If I want my secret exposed in 20 years, I will need to wrap it in 18,000 layers of encryption, and then start the decryption process immediately.

The duration of one decryption step depends on the distance to the spaceship; it would be difficult (but not impossible?) to rely on a spaceship whose distance is always changing. It needs to be somewhere faraway, and also to be somewhere that's always going to be roughly the same distance away. A moon of Neptune is a reasonable candidate.

1 comments

The distance between Earth and Neptune oscillates with a period of about one year because Neptune moves around the sun much slower than the Earth does. The Earth-Neptune distance oscillates between about 29 AU and 31 AU.

I checked your calculations and I get similar numbers. I don't think that tens of thousands of layers of encryption is a problem: a modern computer can store that many private keys with no problems. In fact, it should probably store three copies of each one, or do something to account for random bit flips.

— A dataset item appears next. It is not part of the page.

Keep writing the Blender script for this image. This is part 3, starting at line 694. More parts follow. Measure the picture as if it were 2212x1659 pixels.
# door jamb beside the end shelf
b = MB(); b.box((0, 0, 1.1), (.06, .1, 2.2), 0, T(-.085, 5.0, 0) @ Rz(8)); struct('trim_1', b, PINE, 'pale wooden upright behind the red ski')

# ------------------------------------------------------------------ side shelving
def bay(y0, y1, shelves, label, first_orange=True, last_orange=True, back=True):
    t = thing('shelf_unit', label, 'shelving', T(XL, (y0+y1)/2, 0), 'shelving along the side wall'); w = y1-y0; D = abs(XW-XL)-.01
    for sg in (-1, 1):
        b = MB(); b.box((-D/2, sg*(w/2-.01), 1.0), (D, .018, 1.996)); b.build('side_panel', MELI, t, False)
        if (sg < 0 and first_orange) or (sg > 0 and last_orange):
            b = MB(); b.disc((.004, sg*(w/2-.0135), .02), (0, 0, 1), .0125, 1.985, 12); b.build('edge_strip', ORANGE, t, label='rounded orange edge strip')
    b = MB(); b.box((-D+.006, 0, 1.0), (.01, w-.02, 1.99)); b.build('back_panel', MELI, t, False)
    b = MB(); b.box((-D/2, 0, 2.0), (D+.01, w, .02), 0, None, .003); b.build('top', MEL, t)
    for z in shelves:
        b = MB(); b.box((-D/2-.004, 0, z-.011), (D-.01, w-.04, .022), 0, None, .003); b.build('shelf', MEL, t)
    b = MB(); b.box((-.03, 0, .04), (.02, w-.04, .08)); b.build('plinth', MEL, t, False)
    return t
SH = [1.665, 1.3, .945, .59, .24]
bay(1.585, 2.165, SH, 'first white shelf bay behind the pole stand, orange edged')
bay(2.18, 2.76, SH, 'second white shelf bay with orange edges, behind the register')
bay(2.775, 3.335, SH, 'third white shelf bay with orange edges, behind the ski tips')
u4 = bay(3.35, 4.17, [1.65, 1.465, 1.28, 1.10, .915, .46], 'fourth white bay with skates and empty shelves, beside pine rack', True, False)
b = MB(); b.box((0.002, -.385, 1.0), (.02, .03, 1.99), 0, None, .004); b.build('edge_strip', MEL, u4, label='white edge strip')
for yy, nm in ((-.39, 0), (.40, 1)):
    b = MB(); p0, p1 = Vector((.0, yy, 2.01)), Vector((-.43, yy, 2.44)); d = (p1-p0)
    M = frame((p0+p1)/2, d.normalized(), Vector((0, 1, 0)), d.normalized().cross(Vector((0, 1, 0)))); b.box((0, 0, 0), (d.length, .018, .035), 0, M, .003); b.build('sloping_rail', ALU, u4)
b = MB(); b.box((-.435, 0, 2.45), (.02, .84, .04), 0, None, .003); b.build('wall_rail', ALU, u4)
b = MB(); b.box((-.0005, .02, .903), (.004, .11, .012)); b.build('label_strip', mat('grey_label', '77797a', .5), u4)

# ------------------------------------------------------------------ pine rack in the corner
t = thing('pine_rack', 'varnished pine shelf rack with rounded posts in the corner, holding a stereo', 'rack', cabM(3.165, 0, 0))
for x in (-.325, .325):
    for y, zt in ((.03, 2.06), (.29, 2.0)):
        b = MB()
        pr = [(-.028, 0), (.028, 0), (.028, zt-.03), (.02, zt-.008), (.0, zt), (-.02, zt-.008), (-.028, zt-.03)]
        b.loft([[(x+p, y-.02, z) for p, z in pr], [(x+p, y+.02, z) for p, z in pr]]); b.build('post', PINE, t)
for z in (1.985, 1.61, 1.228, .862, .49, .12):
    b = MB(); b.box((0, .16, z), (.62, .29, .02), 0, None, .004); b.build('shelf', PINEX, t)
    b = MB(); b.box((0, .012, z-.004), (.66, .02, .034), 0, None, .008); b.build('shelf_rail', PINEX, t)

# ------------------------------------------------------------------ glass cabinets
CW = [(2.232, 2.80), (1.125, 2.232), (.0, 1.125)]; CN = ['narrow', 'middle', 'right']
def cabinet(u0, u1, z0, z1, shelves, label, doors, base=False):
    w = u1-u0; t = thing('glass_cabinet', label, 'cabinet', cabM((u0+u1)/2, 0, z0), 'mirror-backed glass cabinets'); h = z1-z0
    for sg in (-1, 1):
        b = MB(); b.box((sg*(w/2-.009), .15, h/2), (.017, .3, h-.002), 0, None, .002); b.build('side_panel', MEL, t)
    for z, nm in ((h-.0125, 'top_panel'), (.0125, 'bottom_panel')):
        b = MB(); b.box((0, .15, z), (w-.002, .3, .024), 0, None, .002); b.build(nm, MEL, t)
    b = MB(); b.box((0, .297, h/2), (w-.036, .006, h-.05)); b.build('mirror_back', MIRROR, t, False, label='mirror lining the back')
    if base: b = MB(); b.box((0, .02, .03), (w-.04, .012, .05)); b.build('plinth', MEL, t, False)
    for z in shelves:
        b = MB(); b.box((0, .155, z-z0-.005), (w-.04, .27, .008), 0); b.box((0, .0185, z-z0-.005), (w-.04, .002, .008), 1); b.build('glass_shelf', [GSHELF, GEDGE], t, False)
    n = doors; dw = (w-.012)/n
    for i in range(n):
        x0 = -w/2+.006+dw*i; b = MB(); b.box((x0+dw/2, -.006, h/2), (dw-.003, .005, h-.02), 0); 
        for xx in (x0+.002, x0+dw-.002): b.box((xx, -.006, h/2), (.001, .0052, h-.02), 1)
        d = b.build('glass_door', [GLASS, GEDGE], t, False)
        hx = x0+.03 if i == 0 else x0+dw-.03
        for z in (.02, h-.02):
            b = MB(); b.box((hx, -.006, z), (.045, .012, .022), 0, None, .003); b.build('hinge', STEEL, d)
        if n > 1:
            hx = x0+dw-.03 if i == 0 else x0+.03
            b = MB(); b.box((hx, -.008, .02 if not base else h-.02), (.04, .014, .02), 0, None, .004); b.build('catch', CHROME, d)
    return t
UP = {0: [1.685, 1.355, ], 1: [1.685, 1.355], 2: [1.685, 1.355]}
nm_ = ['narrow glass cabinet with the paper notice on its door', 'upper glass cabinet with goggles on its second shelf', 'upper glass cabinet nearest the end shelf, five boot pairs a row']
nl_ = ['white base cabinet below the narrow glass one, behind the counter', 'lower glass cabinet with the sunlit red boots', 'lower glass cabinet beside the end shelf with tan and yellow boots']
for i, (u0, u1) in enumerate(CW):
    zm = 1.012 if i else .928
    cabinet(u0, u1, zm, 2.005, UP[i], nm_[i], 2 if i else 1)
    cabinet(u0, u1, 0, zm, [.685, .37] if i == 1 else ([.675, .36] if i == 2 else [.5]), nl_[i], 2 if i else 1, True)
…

> because Neptune moves around the sun much slower than the Earth does

I think of the "1AU either way" thing as being simply that sometimes the Earth is on the other side of the Sun from Neptune, so the Earth<->Neptune distance is 1AU greater; and sometimes it's on the same side, so 1AU closer.

I didn't mean to suggest that 18,000 layers was silly; for encryption it would take seconds or less. And for decryption, having multiple layers is vital, because that's what creates the delay.

It's awkward that you have to start decrypting immediately. The ideal would be a self-contained object like a USB key, that does just one thing: after n ticks, it exposes its secret. In principle, it could be based on a mechanical clock, but it's hard to envisage a tamper-proof mechanical clock.